The movie, based on the 2003 novel by Chantal Thomas, takes place at the Palace of Versailles, outside Paris, during the storming of the Bastille in 1789. It focuses on the relationship between the increasingly panicked queen and her reader, Sidonie (played by Léa Seydoux), a young girl from a lower-class background who has a bit of a girl crush on the dazzling monarch.

The queen, meanwhile, is embroiled in a probable love affair with a duchess in the court. And each day when Sidonie arrives to serve, she encounters a different persona. “She’s quite borderline,” says Kruger of her Marie Antoinette. “She’s so different from scene to scene. The mood swings are quite extreme.”

Did Kruger, we wondered, feel the queen was unjustly vilified by the French, as had been suggested by some scholars?

“You know, I don’t want to express my personal opinions about Marie

Antoinette,” she says. “I’ve always been really neutral about her in interviews. I have my opinion, but it doesn’t really matter what I think.”

(Right. Probably best not to dive too far into a 220-year-old controversy.)

Moving on to fashion, then: Kruger, whose ever-evolving style reliably exudes European glamour, was brought into the creative process as the costume designers for “Farewell, My Queen” assembled her wardrobe. “They let me choose a lot of the fabrics and the colors,” she says. But the outfits in this movie don’t necessarily reflect Marie Antoinette at her most fashionable.

“The movie looks gorgeous, but a little grotesque, as well,” Kruger says. “In those days there was less money, so she had to reuse fabrics and rework old dresses into the new ones. So the color palette is a little passé. It’s not quite at the height of the glory of her reign.”

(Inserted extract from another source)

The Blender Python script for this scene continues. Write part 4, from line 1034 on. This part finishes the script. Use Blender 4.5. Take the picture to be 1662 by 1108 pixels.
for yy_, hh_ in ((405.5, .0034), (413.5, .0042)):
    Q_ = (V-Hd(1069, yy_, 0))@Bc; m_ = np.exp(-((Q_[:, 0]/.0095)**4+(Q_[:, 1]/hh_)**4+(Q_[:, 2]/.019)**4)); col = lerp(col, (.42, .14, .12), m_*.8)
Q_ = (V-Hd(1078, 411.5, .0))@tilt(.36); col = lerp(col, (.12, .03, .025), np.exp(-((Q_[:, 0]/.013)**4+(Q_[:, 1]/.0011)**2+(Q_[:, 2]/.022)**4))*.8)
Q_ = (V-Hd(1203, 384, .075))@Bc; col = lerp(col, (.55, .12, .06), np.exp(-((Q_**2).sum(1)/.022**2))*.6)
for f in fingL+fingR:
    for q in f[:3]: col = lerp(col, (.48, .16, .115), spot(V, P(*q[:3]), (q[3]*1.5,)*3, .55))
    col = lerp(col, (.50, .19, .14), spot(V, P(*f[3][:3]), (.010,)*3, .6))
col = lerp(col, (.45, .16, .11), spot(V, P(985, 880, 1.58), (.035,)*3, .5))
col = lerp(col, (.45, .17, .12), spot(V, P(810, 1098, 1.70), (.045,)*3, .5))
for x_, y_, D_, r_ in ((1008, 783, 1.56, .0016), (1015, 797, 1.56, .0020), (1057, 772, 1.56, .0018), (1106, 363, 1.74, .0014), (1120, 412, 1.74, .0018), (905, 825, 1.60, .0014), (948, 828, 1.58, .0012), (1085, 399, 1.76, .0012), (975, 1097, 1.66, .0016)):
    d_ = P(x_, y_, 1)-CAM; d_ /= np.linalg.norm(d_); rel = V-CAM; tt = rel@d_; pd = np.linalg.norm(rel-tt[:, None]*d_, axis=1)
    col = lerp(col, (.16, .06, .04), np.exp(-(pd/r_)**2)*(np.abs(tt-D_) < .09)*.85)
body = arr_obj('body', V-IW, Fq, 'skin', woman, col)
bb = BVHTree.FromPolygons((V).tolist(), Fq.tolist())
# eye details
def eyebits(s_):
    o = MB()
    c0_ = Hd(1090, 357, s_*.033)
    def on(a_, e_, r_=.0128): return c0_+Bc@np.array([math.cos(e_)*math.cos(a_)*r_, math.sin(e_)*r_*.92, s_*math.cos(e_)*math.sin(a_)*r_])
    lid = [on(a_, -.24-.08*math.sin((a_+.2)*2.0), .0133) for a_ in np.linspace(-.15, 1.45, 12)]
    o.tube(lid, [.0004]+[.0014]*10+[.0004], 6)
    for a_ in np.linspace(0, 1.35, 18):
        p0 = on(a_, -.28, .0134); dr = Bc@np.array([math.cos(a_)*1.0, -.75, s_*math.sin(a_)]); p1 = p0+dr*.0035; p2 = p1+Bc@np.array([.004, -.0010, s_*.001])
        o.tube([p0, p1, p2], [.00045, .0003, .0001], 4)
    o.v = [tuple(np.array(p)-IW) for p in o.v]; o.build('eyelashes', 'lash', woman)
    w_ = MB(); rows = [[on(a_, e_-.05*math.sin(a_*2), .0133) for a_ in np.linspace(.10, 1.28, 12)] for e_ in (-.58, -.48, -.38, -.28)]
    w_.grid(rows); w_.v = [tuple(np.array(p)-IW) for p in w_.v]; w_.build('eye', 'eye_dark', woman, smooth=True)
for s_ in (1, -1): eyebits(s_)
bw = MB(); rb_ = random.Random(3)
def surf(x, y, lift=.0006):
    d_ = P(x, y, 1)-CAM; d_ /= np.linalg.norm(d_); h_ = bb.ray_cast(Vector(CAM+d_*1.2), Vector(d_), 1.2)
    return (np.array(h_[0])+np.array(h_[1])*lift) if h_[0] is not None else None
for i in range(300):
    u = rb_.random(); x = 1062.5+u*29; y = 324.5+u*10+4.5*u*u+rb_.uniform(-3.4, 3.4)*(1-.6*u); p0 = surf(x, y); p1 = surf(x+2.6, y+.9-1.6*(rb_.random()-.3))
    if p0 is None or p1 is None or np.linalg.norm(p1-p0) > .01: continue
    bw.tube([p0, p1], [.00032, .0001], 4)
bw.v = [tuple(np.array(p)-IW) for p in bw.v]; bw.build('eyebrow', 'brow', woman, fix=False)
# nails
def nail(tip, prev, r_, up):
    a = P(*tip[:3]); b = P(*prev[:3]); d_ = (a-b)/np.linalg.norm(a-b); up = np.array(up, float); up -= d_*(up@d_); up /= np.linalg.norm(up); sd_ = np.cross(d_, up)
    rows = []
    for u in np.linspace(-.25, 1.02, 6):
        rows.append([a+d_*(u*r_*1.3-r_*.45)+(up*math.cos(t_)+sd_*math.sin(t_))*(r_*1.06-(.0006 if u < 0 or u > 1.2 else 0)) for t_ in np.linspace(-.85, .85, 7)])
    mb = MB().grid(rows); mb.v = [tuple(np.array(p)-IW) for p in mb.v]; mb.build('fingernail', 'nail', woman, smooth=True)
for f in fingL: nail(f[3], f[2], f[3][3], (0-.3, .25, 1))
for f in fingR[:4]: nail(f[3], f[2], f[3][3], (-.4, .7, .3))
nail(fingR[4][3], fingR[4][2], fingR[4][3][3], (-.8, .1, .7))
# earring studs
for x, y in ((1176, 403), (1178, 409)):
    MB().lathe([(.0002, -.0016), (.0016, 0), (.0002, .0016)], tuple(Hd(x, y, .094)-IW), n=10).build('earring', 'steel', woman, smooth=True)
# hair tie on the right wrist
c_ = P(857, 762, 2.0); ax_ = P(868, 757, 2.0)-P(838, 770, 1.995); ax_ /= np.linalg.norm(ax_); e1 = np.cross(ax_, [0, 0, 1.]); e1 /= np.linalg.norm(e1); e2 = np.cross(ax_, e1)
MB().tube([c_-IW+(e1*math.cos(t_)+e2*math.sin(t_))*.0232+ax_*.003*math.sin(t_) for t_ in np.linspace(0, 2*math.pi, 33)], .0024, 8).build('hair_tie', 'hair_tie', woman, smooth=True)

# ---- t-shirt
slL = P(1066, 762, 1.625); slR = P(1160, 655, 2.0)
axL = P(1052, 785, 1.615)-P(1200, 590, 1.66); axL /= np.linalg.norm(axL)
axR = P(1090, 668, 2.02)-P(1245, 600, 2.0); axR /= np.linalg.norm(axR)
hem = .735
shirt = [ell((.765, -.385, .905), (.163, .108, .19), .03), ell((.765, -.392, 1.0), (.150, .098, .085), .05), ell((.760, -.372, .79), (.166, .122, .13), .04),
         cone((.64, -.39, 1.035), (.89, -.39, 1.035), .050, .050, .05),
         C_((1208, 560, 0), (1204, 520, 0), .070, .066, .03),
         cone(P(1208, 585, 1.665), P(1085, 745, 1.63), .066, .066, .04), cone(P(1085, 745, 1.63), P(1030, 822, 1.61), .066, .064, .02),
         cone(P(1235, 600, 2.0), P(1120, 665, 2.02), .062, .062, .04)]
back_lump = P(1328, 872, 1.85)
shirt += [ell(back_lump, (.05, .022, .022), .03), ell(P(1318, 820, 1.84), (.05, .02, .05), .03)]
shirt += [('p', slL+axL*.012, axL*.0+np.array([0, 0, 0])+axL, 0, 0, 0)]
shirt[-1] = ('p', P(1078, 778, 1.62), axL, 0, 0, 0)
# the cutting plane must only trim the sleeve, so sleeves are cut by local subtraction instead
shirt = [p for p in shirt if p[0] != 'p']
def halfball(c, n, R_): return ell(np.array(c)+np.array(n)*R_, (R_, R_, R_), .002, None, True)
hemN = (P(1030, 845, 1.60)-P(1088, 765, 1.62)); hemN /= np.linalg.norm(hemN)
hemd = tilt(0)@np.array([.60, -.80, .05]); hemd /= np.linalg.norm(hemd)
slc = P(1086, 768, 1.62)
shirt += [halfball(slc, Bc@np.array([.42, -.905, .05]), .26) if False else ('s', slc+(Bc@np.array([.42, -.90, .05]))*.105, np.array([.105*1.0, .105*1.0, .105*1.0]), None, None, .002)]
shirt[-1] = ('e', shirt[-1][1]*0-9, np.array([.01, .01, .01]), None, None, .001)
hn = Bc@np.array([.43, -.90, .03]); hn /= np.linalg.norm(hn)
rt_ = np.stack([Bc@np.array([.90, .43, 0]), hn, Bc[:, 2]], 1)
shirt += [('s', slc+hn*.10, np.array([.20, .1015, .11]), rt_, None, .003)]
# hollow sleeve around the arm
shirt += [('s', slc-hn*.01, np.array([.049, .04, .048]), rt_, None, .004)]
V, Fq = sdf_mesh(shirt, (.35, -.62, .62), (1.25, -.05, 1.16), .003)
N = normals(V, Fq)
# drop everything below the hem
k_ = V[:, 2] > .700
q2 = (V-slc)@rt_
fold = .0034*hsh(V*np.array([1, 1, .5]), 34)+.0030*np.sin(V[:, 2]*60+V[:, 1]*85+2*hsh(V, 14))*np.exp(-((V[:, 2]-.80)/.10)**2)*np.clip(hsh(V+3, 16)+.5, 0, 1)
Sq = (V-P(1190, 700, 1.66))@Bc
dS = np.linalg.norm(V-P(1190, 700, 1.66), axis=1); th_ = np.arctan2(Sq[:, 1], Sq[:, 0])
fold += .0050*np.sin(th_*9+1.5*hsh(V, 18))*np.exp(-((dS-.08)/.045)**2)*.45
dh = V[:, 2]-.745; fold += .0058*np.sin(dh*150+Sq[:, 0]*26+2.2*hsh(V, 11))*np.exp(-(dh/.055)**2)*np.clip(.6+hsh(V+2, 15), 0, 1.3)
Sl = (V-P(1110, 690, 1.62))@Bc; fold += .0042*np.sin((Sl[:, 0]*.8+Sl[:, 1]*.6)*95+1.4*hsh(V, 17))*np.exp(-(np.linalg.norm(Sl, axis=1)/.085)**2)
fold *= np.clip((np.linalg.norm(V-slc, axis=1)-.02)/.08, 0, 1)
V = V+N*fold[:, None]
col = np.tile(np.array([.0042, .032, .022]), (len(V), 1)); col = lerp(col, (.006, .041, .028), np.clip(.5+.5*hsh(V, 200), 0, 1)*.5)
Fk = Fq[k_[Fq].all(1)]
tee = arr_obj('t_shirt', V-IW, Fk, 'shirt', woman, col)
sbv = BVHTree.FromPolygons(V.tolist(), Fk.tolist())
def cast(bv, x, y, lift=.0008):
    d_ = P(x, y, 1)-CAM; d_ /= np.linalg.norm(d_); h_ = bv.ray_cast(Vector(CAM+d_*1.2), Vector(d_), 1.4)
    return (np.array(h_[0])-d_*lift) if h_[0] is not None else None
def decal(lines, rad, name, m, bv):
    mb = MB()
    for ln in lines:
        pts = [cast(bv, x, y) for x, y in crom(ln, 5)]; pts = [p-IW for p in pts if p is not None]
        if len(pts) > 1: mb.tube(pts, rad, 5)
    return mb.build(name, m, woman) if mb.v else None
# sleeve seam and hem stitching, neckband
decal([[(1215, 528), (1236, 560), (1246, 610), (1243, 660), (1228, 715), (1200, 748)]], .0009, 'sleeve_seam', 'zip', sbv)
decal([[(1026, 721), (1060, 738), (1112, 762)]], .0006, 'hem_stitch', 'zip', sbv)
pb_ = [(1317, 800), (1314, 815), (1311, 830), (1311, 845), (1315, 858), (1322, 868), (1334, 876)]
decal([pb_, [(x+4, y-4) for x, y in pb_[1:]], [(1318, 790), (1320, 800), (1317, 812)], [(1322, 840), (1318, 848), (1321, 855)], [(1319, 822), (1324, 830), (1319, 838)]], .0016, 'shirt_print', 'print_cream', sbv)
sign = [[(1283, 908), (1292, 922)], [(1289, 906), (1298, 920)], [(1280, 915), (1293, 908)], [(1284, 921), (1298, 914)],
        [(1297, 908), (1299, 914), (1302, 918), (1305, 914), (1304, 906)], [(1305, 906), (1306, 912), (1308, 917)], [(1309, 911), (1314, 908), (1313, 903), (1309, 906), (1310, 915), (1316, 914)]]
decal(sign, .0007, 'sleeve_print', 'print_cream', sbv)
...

Kruger, on the other hand, is definitely at the height of the glory of her reign. A favorite of fashion mags for looking effortlessly fashionable — even when snapped just hanging out with her longtime boyfriend, actor Joshua Jackson — the actress does not employ a personal stylist, unlike just about everyone else in her profession.

“I mean, I have a fashion background, so it’s not that hard,” says Kruger, a former model who made her American film debut playing mythical beauty Helen in 2004’s “Troy.”

“I think sometimes people think about fashion as superficial, but it’s the first impression someone will have of you,” she says. “It’s a direct expression of who you are, or how you want to be perceived. It’s not about the label, or the red carpet. That doesn’t matter to me so much. It’s another facet of who you are. So you might as well be fearless and have fun with it.”

Antoinette, one imagines, would give that sentiment an enthusiastic “Oui!”